Jesus was a revolutionary.

Revolutionary: causing or relating to a great or complete change (merriam-webster)

He sat with prostitutes and thieves and tax collectors. He fed the hungry. He forgave and expected mercy… not sacrifice. He died for people, His people whom He loved enough to suffer for them, to hang on the cross in place of them.

Mark 2: 16 

But when the teachers of religious law who were Pharisees saw him eating with tax collectors and other sinners, they asked his disciples, “Why does he eat with such scum” 


In a world where skin color, culture and title defines whether you can sit at the table or not The Young Lords demanded justice. Revolutionaries. The Young Lords wanted socialist change for their people. In a country and state that treated Puerto Ricans, African-Americans and all ‘third-world’ people as scums, they wanted equality. Sometimes equality meant giving kids breakfast, or giving them a coat to wear.  On December 7, 1969, The Young Lords made their way to the First Spanish Methodist Church in East Harlem. Given the location and the size of the church, The Young Lord’s believed it as an opportunity to serve the neediest of the community within the church walls. After all, what better place than a church to serve the people..

Melendez states,

“At the beginning, we wanted nothing more than for the church to provide us space during times not reserved for worship so we could conduct badly needed service programs” (p 117).
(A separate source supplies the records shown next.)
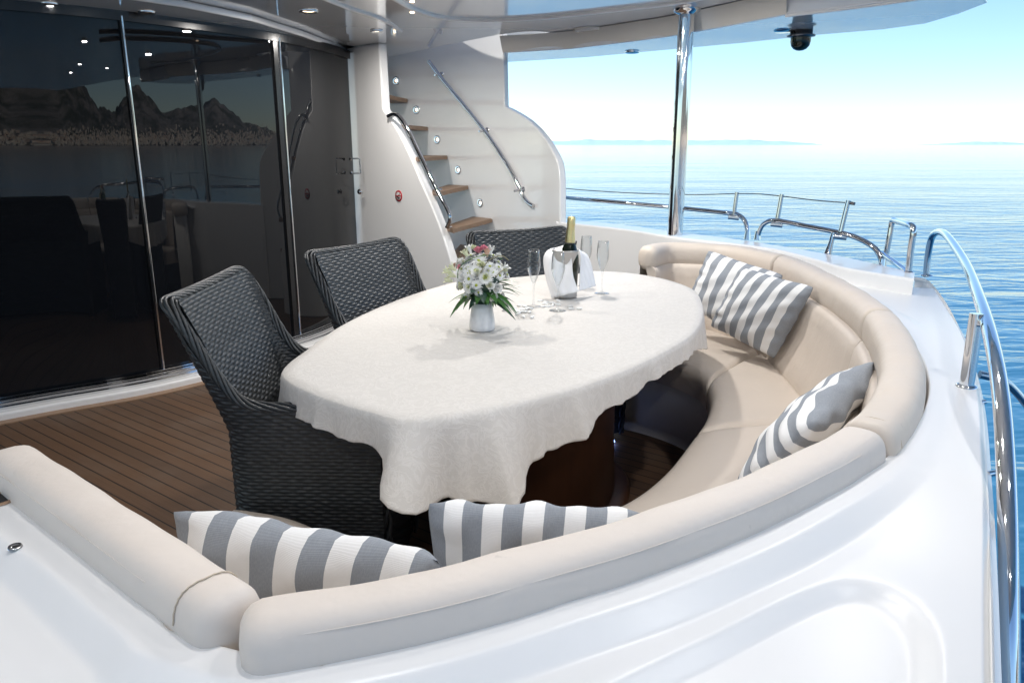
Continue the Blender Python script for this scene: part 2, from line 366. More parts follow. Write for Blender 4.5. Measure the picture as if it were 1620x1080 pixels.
# border plank + white sill + chrome track along the glass
def strip(path, o0, o1, z0, z1, side=-1):
    N = normals2(path, side); P = []
    for i in range(len(path)):
        p = Vector((path[i][0], path[i][1], 0)); nn = Vector((N[i][0], N[i][1], 0))
        P.append([p + nn * o0 + Vector((0, 0, z0)), p + nn * o0 + Vector((0, 0, z1)), p + nn * o1 + Vector((0, 0, z1)), p + nn * o1 + Vector((0, 0, z0))])
    return MB().grid(P, cv=True, smooth=False)
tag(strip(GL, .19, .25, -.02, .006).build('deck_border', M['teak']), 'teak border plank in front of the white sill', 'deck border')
tag(bevel(strip(GL, .03, .19, -.02, .045).build('door_sill', M['gelcoat']), .012, 3), 'white curved sill along the foot of the glass doors', 'sill')

# ------------------------------------------------------------------ glass door wall
door = empty('glass_door_wall', (GL[75][0], GL[75][1], 0))
tag(door, 'curved wall of dark tinted sliding glass doors with chrome mullions', 'glass door')
def part(o, root):
    bpy.context.view_layer.update(); o.parent = root; o.matrix_parent_inverse = root.matrix_world.inverted(); return o
def idx_u(u, v): p = plan_at(GL, u, v); return min(range(len(GL)), key=lambda i: (Vector(GL[i]) - p).length)
i1, i2 = idx_u(228, 310), idx_u(452, 310)
cuts = [0, idx_u(30, 300) - 20, i1, i2, len(GL) - 1]
for k in range(4):
    seg = GL[cuts[k]:cuts[k + 1] + 1]
    part(wall(seg, ZG0, ZG1 - .002, .012, 1, True).build('pane', M['dark_glass'], sharp=.7), door)
for k in (1, 2, 3):
    i = cuts[k]; p = GL[i]; N = normals2(GL, -1)[i]; T = Vector((N[1], -N[0]))
    f = MB().box((p[0] - N[0] * .0, p[1] - N[1] * .0, (ZG0 + ZG1) / 2), (.05 if k == 3 else .022, .03, ZG1 - ZG0 - .01), math.atan2(T.y, T.x)).build('stile', M['black_frame']); part(f, door)
    off = .028 if k == 3 else .0
    q = Vector(p) + Vector(N) * .019 + T * -off * (1 if T.x > 0 else -1) * -1
    f = MB().box((q.x, q.y, (ZG0 + ZG1) / 2), (.010, .014, ZG1 - ZG0 - .012), math.atan2(T.y, T.x)).build('mullion', M['chrome']); part(bevel(f, .003), door)
part(strip(GL, .0, .03, .03, .085).build('track', M['chrome']), door); part(strip(GL, .045, .075, .0455, .075).build('track', M['chrome']), door)
part(strip(GL, .10, .13, .0455, .057).build('track', M['chrome']), door)
part(strip(GL, -.03, .022, ZG1 - .03, ZG1 + .03).build('top_rail', M['black_frame']), door)
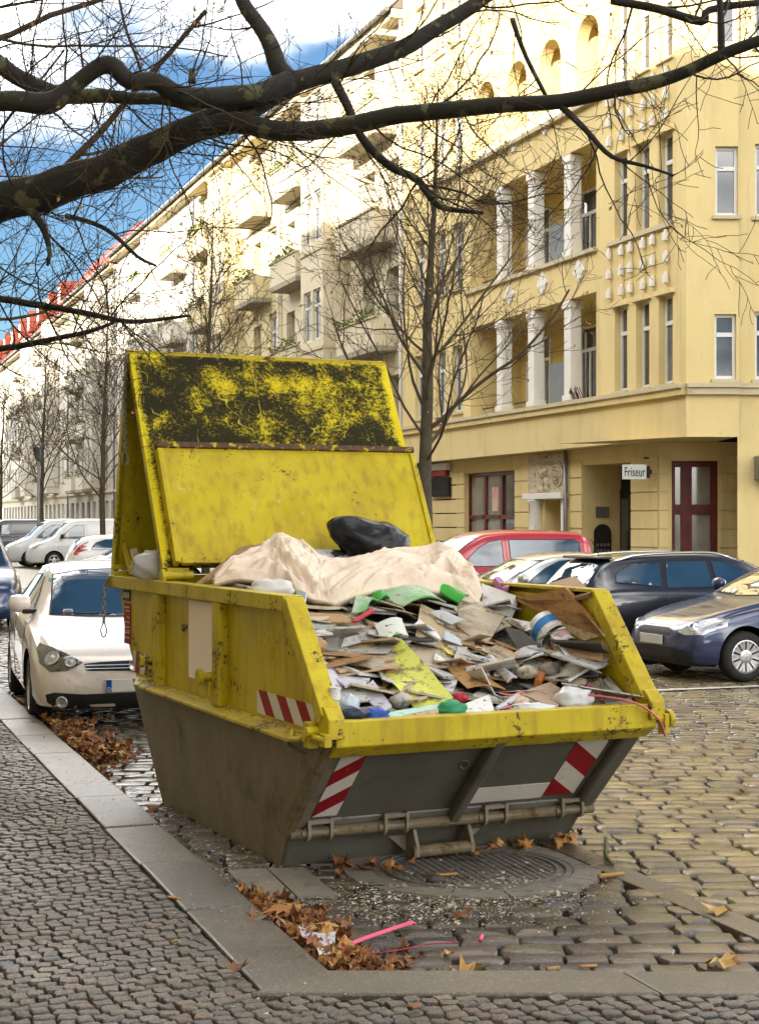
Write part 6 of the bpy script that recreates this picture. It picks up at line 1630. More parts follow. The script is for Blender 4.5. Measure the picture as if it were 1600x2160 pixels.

Things did not go as smoothly on that Sunday morning. Prepared to speak to the people of El Barrio and let their desires for the space be known, The Young Lords were confronted by police ready to take them out. Felipe Luciano, along with four other members of the party were wounded and a total of 13 were arrested inside the church.

It would be unfair to exclude the background of the Reverend responsible for police involvement. He was Reverend Humberto Carranza. Carranza was Cuban and had been arrested by the revolutionary government in Cuba three times. Melendez states,

“I can understand Reverend Carranza’s reluctance because of the image of his past that we represented. But we just wanted to establish a day-care center for the kids…” (p 117)

December 28, 1969, The Young Lord’s did take over the First Spanish Methodist Church and renamed it to what is commonly known today as The People’s Church. For 11 days they provided free breakfast services, and clothes for the community and held community entertainment in form of poetry in particular. During those 11 days, over 3,000 people showed up.


The Young Lords hoped that the church would be as responsive as the churches in the south were throughout the civil rights movement in fighting for justice. Unfortunately, they were met with opposition. Though not all members of the church were in opposition with them, the leadership was. It caused tension that could have been avoided.

James 2:5-6 New Living Translation (NLT)

Listen to me, dear brothers and sisters. Hasn’t God chosen the poor in this world to be rich in faith? Aren’t they the ones who will inherit the Kingdom he promised to those who love him? But you dishonor the poor! Isn’t it the rich who oppress you and drag you into court?



As a believer, my hope is that the church of today will answer the call to serve, and to work along with others of different religions and nationalities and backgrounds and political views in order to stand for justice and seek change. Did Martin Luther King not walk with Jewish rabbis and leaders in a quest for brotherhood?  We belong to these hoods, these barrios that others have oppressed and trashed. We look like the people that need help, the people that are broken, the people that want change but don’t know how to ask for it. My hope is that churches will listen to youth who say they have something to say. My hope is that churches will overlook outer appearances, and backgrounds in order to serve for a common good. My hope is that a non-believer could say, “I needed help, and they helped me. I needed food and they fed me. I needed clothes and they clothed me. My legs were weak, but they didn’t let me fall!” My hope is that a nonbeliever would say, “This church was my refuge when I was in need; I want to know the compassionate, loving God they serve. I want to know about this God that cares about the people; I want to know Jesus”.

Imagine that.


*Please note there is a lot of information about The Peoples Church that is not mentioned here. Primarily because I wanted to focus this post on the church and its lack of partnership with The Young Lords Party while imagining how it could have been different if there would have been unity instead of hostility.

Reflection: We get nothing by fighting each other. We gain much by listening, hearing others pain and others struggles and discovering we are alike in our experiences, needs, and desires. I want to walk with God fearlessly, and my calling is to serve my people. My hope is that we love our people. My hope is that we will teach others what we learn. My hope is that we will know the history of our neighborhoods, the system, and the country we live in. My hope is that we will be conscious and humble in pursuing truth and justice. Often, that means being persecuted. BUT if my heart won’t stop beating fast by thinking of the injustices and the possibilities of a ‘great change’, then I will dare to stand for a revolution expecting a great change to take place. 

Grace and Peace.


Melendez, Miguel. “The First People’s Church.” We Took the Streets: Fighting for Latino Rights with the Young Lords. New York: St. Martin’s, 2003. 112-130. Print.